Fermions on atom chips

TL;DR

This paper reviews the development and experimental techniques for creating and manipulating degenerate Fermi gases of potassium-40 on an atom chip, highlighting cooling methods, species control, and future research prospects.

Contribution

It introduces novel methods for producing and controlling potassium-40 Fermi gases on an atom chip, including sympathetic cooling and RF manipulation techniques.

Findings

Successful production of potassium-40 degenerate Fermi gas

Effective sympathetic cooling with rubidium-87 BEC

Implementation of RF and dipole trap techniques for spin manipulation

Abstract

We review our recent and ongoing work with Fermi gases on an atom chip.

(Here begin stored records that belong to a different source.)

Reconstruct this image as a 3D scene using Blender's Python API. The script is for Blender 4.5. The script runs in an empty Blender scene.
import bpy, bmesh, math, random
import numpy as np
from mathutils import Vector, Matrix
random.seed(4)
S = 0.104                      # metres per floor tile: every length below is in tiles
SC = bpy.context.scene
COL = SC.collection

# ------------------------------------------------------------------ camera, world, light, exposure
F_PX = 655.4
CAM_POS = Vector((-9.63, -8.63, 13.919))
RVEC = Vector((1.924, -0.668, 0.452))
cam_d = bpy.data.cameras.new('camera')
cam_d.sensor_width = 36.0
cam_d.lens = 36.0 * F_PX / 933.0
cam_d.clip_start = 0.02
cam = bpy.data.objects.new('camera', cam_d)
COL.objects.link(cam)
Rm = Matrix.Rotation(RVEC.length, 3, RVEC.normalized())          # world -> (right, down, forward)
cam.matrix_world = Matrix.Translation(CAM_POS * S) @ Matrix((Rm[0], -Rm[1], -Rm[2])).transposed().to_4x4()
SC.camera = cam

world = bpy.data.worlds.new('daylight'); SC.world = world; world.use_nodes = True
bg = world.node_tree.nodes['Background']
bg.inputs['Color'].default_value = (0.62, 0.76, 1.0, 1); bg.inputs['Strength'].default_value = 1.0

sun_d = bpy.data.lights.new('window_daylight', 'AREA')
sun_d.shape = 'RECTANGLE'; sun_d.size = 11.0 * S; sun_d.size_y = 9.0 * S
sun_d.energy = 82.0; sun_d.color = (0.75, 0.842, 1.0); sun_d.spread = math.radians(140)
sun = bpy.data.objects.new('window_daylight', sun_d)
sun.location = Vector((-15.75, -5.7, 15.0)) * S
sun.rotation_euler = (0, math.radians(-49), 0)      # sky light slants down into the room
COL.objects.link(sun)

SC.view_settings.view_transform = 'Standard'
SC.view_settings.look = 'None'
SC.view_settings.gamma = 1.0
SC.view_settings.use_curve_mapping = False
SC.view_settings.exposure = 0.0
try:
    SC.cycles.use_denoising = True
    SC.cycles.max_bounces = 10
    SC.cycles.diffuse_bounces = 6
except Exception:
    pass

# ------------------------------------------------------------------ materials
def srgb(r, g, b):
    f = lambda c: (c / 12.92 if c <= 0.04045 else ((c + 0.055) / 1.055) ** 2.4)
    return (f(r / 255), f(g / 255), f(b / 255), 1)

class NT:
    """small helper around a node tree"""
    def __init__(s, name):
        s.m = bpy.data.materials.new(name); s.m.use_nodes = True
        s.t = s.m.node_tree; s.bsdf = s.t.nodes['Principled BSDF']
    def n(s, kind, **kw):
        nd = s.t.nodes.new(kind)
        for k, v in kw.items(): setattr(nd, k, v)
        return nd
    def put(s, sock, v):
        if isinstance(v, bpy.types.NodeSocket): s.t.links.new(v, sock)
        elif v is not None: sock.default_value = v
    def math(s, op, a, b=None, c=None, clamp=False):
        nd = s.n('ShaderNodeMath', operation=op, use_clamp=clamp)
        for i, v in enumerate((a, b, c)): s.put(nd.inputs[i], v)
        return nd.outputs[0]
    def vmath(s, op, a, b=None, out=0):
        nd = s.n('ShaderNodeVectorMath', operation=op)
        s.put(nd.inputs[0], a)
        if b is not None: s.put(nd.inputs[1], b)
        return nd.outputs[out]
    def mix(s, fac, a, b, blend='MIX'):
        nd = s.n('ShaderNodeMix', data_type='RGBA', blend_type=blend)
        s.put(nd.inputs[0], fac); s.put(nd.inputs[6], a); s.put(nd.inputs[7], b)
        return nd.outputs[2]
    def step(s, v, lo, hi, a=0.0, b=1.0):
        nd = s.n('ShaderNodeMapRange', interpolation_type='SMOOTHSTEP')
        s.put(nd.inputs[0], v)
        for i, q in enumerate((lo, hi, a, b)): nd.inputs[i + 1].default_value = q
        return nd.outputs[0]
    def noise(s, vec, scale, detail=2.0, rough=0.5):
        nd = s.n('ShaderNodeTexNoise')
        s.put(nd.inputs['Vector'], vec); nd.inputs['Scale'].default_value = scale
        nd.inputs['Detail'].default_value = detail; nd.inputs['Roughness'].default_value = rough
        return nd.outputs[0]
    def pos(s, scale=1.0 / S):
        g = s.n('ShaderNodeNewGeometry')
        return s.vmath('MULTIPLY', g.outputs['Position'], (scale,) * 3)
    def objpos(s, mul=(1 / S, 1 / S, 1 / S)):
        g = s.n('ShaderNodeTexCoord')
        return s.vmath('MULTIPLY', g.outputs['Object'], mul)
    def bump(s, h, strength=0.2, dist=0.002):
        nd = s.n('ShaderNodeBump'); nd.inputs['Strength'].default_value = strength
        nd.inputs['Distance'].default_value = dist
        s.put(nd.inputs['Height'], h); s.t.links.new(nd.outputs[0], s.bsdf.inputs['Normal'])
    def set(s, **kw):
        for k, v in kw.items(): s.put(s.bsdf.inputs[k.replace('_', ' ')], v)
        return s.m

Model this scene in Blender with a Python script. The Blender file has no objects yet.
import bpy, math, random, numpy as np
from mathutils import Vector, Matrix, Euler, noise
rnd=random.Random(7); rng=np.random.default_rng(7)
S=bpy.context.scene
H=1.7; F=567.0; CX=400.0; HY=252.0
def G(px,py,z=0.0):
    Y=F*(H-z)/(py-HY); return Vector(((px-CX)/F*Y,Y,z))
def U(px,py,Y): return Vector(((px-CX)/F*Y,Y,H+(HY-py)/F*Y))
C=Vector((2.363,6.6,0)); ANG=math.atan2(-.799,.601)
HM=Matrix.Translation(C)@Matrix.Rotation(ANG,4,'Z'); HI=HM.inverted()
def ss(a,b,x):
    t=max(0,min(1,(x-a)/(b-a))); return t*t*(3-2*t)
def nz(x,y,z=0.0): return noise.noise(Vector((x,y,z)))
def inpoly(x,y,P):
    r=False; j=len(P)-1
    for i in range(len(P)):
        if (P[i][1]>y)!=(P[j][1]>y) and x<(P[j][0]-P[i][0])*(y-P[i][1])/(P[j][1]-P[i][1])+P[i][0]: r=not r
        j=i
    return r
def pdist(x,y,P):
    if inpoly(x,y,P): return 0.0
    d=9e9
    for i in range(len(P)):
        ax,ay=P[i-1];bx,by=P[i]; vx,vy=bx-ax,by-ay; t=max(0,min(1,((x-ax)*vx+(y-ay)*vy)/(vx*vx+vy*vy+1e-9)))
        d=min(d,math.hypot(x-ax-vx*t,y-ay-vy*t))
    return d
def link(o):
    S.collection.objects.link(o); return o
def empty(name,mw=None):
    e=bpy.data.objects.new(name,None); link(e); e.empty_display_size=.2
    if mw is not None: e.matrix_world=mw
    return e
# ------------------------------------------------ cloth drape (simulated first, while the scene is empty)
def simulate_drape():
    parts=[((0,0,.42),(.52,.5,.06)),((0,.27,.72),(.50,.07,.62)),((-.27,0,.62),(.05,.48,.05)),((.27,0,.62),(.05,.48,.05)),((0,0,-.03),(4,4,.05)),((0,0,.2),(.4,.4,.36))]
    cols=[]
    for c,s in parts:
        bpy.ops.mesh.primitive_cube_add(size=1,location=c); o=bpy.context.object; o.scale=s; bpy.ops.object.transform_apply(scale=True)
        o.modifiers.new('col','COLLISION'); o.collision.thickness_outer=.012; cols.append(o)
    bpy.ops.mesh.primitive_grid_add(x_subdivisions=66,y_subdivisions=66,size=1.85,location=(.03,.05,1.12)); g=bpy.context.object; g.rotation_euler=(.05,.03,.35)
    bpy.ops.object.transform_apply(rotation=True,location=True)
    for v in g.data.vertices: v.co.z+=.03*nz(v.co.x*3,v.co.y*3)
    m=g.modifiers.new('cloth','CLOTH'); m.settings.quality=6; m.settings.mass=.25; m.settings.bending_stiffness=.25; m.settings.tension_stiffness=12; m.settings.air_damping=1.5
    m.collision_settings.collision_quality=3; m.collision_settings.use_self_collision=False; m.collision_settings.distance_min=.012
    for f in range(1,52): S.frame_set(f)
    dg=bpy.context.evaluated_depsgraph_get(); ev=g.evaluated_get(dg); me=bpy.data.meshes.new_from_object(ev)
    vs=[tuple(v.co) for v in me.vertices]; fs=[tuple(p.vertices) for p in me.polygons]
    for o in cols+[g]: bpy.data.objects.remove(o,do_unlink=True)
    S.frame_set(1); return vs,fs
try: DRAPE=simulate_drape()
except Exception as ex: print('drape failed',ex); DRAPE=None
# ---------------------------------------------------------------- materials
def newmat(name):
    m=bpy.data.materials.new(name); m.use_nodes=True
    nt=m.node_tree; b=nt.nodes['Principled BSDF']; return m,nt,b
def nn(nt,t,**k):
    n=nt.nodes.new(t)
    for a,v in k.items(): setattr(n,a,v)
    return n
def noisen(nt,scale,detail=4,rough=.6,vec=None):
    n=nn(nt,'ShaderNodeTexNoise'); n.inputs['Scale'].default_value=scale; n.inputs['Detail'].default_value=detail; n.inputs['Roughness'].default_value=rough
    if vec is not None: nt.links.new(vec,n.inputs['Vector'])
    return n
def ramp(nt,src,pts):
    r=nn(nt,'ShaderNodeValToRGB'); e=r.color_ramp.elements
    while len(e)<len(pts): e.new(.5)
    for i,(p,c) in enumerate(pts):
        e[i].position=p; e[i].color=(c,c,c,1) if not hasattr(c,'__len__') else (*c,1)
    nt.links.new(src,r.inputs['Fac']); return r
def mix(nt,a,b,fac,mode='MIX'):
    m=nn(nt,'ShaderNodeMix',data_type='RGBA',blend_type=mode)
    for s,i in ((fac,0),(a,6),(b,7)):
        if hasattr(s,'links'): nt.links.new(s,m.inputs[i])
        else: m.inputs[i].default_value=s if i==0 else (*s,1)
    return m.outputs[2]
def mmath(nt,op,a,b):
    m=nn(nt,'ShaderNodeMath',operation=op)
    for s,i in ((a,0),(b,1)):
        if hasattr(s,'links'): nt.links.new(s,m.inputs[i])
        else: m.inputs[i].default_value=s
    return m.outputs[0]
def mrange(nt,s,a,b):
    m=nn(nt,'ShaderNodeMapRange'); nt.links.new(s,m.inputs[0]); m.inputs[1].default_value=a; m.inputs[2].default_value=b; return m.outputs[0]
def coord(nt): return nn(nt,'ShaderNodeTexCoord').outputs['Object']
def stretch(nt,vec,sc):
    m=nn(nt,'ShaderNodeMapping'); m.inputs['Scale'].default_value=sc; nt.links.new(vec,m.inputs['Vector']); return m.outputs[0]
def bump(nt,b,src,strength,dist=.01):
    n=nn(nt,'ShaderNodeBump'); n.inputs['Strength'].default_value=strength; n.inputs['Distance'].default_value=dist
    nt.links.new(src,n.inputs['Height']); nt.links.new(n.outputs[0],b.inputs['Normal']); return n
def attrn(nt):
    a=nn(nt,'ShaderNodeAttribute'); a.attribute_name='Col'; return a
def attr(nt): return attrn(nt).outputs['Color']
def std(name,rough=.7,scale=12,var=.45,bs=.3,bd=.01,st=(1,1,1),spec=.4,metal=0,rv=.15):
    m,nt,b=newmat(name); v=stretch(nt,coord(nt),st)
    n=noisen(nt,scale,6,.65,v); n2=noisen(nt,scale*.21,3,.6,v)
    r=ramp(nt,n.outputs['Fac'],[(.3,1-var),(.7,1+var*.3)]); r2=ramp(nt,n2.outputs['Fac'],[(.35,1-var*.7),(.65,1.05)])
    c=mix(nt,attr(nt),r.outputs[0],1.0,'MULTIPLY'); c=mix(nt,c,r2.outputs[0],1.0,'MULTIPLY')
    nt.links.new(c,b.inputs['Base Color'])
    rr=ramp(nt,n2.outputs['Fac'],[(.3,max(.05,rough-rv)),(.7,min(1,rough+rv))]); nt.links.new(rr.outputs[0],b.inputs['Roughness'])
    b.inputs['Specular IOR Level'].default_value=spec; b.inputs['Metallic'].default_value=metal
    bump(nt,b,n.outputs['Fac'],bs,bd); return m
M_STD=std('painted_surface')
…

After reviewing some statistical and thermodynamic properties of the ideal, non-interacting Fermi gas, and a brief description of our atom chip and its capabilities, we discuss our experimental approach to producing a potassium-40 degenerate Fermi gas (DFG) using sympathetic cooling by a rubidium-87 Bose-Einstein condensate on an atom chip. In doing so, we describe the factors affecting the loading efficiency of the atom chip microtrap. This is followed by a discussion of species selectivity in radio frequency manipulation of the Bose-Fermi mixture, which we explore in the context of sympathetic evaporative cooling and radio-frequency dressed adiabatic double-well potentials. Next, we describe the incorporation of a crossed-beam dipole trap into the atom chip setup, in which we generate and manipulate strongly interacting spin mixtures of potassium-40. Finally, we conclude with a brief discussion of future research directions with DFGs and atom chips.